::: DATASET EXTRACT
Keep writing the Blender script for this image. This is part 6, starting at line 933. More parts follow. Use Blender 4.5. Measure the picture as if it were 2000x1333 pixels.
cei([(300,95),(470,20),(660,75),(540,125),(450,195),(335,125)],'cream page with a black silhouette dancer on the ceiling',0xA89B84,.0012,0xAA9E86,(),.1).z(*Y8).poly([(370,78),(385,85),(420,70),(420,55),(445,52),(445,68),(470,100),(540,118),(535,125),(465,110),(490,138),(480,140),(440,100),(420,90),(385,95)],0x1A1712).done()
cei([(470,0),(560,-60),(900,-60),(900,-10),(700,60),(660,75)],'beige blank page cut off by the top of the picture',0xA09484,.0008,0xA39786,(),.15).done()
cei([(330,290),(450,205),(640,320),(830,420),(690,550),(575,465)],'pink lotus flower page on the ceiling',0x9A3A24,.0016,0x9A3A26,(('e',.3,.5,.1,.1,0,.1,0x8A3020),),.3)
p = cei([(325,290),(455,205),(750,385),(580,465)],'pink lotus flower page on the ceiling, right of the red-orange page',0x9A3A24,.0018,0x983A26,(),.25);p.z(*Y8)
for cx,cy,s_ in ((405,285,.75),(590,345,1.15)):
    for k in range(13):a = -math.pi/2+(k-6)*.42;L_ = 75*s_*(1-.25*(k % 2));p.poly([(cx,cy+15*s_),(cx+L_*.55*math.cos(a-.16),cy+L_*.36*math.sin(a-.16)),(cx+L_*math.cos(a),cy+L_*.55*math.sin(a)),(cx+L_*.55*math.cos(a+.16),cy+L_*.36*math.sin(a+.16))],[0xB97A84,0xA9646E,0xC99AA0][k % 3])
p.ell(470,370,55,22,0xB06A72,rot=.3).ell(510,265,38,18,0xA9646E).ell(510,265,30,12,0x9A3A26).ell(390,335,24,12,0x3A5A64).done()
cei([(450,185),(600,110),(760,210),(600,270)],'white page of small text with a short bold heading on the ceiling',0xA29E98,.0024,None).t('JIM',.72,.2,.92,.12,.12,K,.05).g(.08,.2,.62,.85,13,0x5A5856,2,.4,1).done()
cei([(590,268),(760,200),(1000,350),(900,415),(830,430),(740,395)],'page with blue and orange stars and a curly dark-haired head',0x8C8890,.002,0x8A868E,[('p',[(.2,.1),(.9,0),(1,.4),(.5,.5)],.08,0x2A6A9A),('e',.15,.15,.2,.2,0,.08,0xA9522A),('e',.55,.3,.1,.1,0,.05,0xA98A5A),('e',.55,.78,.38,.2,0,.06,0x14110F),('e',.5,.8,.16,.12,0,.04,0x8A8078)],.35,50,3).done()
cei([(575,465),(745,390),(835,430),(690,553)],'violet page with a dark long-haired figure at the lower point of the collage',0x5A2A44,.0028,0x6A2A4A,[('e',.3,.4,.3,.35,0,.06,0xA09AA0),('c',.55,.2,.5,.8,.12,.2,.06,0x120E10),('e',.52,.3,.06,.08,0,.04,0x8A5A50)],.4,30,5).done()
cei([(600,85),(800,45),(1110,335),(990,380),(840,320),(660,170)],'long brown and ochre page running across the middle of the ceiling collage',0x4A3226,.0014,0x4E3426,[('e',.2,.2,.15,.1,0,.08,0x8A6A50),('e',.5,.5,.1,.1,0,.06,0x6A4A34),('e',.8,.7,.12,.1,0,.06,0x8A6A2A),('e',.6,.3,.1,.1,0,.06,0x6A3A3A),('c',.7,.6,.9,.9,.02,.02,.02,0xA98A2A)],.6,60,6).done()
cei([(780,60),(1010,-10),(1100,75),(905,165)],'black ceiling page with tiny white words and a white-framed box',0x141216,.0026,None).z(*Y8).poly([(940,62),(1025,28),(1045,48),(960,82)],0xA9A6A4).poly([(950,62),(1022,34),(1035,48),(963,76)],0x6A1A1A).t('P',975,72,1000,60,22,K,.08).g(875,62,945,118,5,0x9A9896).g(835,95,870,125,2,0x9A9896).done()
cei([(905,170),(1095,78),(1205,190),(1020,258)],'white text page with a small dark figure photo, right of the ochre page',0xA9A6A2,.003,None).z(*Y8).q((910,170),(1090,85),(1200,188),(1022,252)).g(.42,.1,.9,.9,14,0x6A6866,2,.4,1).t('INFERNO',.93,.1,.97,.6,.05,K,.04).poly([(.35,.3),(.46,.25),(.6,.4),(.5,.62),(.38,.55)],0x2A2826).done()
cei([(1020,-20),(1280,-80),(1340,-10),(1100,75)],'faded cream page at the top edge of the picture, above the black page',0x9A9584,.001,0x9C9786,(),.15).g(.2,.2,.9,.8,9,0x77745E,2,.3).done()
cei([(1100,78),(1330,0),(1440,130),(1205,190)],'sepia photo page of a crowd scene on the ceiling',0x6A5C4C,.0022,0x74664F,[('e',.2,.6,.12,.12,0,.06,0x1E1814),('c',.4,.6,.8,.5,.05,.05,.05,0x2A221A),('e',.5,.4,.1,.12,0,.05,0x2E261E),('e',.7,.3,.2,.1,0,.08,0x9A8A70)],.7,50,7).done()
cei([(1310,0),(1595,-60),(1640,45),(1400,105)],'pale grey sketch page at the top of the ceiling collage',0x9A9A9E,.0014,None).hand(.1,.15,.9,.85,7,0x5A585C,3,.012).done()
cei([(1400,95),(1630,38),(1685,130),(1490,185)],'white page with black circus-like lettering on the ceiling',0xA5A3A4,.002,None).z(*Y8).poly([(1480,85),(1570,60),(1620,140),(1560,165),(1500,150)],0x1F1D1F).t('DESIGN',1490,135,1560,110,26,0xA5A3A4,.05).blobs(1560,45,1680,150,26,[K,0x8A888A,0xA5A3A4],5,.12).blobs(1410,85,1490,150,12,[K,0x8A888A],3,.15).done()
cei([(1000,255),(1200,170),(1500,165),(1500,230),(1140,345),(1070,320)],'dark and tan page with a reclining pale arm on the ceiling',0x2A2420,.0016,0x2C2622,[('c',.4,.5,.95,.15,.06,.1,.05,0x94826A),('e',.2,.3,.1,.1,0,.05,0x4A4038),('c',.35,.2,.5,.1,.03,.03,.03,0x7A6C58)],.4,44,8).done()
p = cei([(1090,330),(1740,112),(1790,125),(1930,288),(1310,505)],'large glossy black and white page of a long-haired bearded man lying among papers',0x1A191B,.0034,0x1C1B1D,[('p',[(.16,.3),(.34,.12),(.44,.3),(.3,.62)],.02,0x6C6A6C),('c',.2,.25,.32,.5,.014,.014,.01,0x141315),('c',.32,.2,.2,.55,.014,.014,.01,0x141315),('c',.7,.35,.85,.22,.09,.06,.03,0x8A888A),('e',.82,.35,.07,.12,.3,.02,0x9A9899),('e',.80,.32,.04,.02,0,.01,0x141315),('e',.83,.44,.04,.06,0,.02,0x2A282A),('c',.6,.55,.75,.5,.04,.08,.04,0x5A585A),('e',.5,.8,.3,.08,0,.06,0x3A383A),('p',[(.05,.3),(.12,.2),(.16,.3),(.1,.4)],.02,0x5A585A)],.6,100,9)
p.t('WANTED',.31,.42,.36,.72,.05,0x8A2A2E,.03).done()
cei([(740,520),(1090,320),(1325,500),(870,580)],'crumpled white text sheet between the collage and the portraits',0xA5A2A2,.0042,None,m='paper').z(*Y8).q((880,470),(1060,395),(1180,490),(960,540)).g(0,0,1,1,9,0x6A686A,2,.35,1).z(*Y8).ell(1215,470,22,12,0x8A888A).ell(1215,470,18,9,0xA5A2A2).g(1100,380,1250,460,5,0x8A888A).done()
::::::
Print all the data exactly.

→ **RESULT BELOW**
Keep writing the Blender script for this image. This is part 6, starting at line 933. More parts follow. Use Blender 4.5. Measure the picture as if it were 2000x1333 pixels.
cei([(300,95),(470,20),(660,75),(540,125),(450,195),(335,125)],'cream page with a black silhouette dancer on the ceiling',0xA89B84,.0012,0xAA9E86,(),.1).z(*Y8).poly([(370,78),(385,85),(420,70),(420,55),(445,52),(445,68),(470,100),(540,118),(535,125),(465,110),(490,138),(480,140),(440,100),(420,90),(385,95)],0x1A1712).done()
cei([(470,0),(560,-60),(900,-60),(900,-10),(700,60),(660,75)],'beige blank page cut off by the top of the picture',0xA09484,.0008,0xA39786,(),.15).done()
cei([(330,290),(450,205),(640,320),(830,420),(690,550),(575,465)],'pink lotus flower page on the ceiling',0x9A3A24,.0016,0x9A3A26,(('e',.3,.5,.1,.1,0,.1,0x8A3020),),.3)
p = cei([(325,290),(455,205),(750,385),(580,465)],'pink lotus flower page on the ceiling, right of the red-orange page',0x9A3A24,.0018,0x983A26,(),.25);p.z(*Y8)
for cx,cy,s_ in ((405,285,.75),(590,345,1.15)):
    for k in range(13):a = -math.pi/2+(k-6)*.42;L_ = 75*s_*(1-.25*(k % 2));p.poly([(cx,cy+15*s_),(cx+L_*.55*math.cos(a-.16),cy+L_*.36*math.sin(a-.16)),(cx+L_*math.cos(a),cy+L_*.55*math.sin(a)),(cx+L_*.55*math.cos(a+.16),cy+L_*.36*math.sin(a+.16))],[0xB97A84,0xA9646E,0xC99AA0][k % 3])
p.ell(470,370,55,22,0xB06A72,rot=.3).ell(510,265,38,18,0xA9646E).ell(510,265,30,12,0x9A3A26).ell(390,335,24,12,0x3A5A64).done()
cei([(450,185),(600,110),(760,210),(600,270)],'white page of small text with a short bold heading on the ceiling',0xA29E98,.0024,None).t('JIM',.72,.2,.92,.12,.12,K,.05).g(.08,.2,.62,.85,13,0x5A5856,2,.4,1).done()
cei([(590,268),(760,200),(1000,350),(900,415),(830,430),(740,395)],'page with blue and orange stars and a curly dark-haired head',0x8C8890,.002,0x8A868E,[('p',[(.2,.1),(.9,0),(1,.4),(.5,.5)],.08,0x2A6A9A),('e',.15,.15,.2,.2,0,.08,0xA9522A),('e',.55,.3,.1,.1,0,.05,0xA98A5A),('e',.55,.78,.38,.2,0,.06,0x14110F),('e',.5,.8,.16,.12,0,.04,0x8A8078)],.35,50,3).done()
cei([(575,465),(745,390),(835,430),(690,553)],'violet page with a dark long-haired figure at the lower point of the collage',0x5A2A44,.0028,0x6A2A4A,[('e',.3,.4,.3,.35,0,.06,0xA09AA0),('c',.55,.2,.5,.8,.12,.2,.06,0x120E10),('e',.52,.3,.06,.08,0,.04,0x8A5A50)],.4,30,5).done()
cei([(600,85),(800,45),(1110,335),(990,380),(840,320),(660,170)],'long brown and ochre page running across the middle of the ceiling collage',0x4A3226,.0014,0x4E3426,[('e',.2,.2,.15,.1,0,.08,0x8A6A50),('e',.5,.5,.1,.1,0,.06,0x6A4A34),('e',.8,.7,.12,.1,0,.06,0x8A6A2A),('e',.6,.3,.1,.1,0,.06,0x6A3A3A),('c',.7,.6,.9,.9,.02,.02,.02,0xA98A2A)],.6,60,6).done()
cei([(780,60),(1010,-10),(1100,75),(905,165)],'black ceiling page with tiny white words and a white-framed box',0x141216,.0026,None).z(*Y8).poly([(940,62),(1025,28),(1045,48),(960,82)],0xA9A6A4).poly([(950,62),(1022,34),(1035,48),(963,76)],0x6A1A1A).t('P',975,72,1000,60,22,K,.08).g(875,62,945,118,5,0x9A9896).g(835,95,870,125,2,0x9A9896).done()
cei([(905,170),(1095,78),(1205,190),(1020,258)],'white text page with a small dark figure photo, right of the ochre page',0xA9A6A2,.003,None).z(*Y8).q((910,170),(1090,85),(1200,188),(1022,252)).g(.42,.1,.9,.9,14,0x6A6866,2,.4,1).t('INFERNO',.93,.1,.97,.6,.05,K,.04).poly([(.35,.3),(.46,.25),(.6,.4),(.5,.62),(.38,.55)],0x2A2826).done()
cei([(1020,-20),(1280,-80),(1340,-10),(1100,75)],'faded cream page at the top edge of the picture, above the black page',0x9A9584,.001,0x9C9786,(),.15).g(.2,.2,.9,.8,9,0x77745E,2,.3).done()
cei([(1100,78),(1330,0),(1440,130),(1205,190)],'sepia photo page of a crowd scene on the ceiling',0x6A5C4C,.0022,0x74664F,[('e',.2,.6,.12,.12,0,.06,0x1E1814),('c',.4,.6,.8,.5,.05,.05,.05,0x2A221A),('e',.5,.4,.1,.12,0,.05,0x2E261E),('e',.7,.3,.2,.1,0,.08,0x9A8A70)],.7,50,7).done()
cei([(1310,0),(1595,-60),(1640,45),(1400,105)],'pale grey sketch page at the top of the ceiling collage',0x9A9A9E,.0014,None).hand(.1,.15,.9,.85,7,0x5A585C,3,.012).done()
cei([(1400,95),(1630,38),(1685,130),(1490,185)],'white page with black circus-like lettering on the ceiling',0xA5A3A4,.002,None).z(*Y8).poly([(1480,85),(1570,60),(1620,140),(1560,165),(1500,150)],0x1F1D1F).t('DESIGN',1490,135,1560,110,26,0xA5A3A4,.05).blobs(1560,45,1680,150,26,[K,0x8A888A,0xA5A3A4],5,.12).blobs(1410,85,1490,150,12,[K,0x8A888A],3,.15).done()
cei([(1000,255),(1200,170),(1500,165),(1500,230),(1140,345),(1070,320)],'dark and tan page with a reclining pale arm on the ceiling',0x2A2420,.0016,0x2C2622,[('c',.4,.5,.95,.15,.06,.1,.05,0x94826A),('e',.2,.3,.1,.1,0,.05,0x4A4038),('c',.35,.2,.5,.1,.03,.03,.03,0x7A6C58)],.4,44,8).done()
p = cei([(1090,330),(1740,112),(1790,125),(1930,288),(1310,505)],'large glossy black and white page of a long-haired bearded man lying among papers',0x1A191B,.0034,0x1C1B1D,[('p',[(.16,.3),(.34,.12),(.44,.3),(.3,.62)],.02,0x6C6A6C),('c',.2,.25,.32,.5,.014,.014,.01,0x141315),('c',.32,.2,.2,.55,.014,.014,.01,0x141315),('c',.7,.35,.85,.22,.09,.06,.03,0x8A888A),('e',.82,.35,.07,.12,.3,.02,0x9A9899),('e',.80,.32,.04,.02,0,.01,0x141315),('e',.83,.44,.04,.06,0,.02,0x2A282A),('c',.6,.55,.75,.5,.04,.08,.04,0x5A585A),('e',.5,.8,.3,.08,0,.06,0x3A383A),('p',[(.05,.3),(.12,.2),(.16,.3),(.1,.4)],.02,0x5A585A)],.6,100,9)
p.t('WANTED',.31,.42,.36,.72,.05,0x8A2A2E,.03).done()
cei([(740,520),(1090,320),(1325,500),(870,580)],'crumpled white text sheet between the collage and the portraits',0xA5A2A2,.0042,None,m='paper').z(*Y8).q((880,470),(1060,395),(1180,490),(960,540)).g(0,0,1,1,9,0x6A686A,2,.35,1).z(*Y8).ell(1215,470,22,12,0x8A888A).ell(1215,470,18,9,0xA5A2A2).g(1100,380,1250,460,5,0x8A888A).done()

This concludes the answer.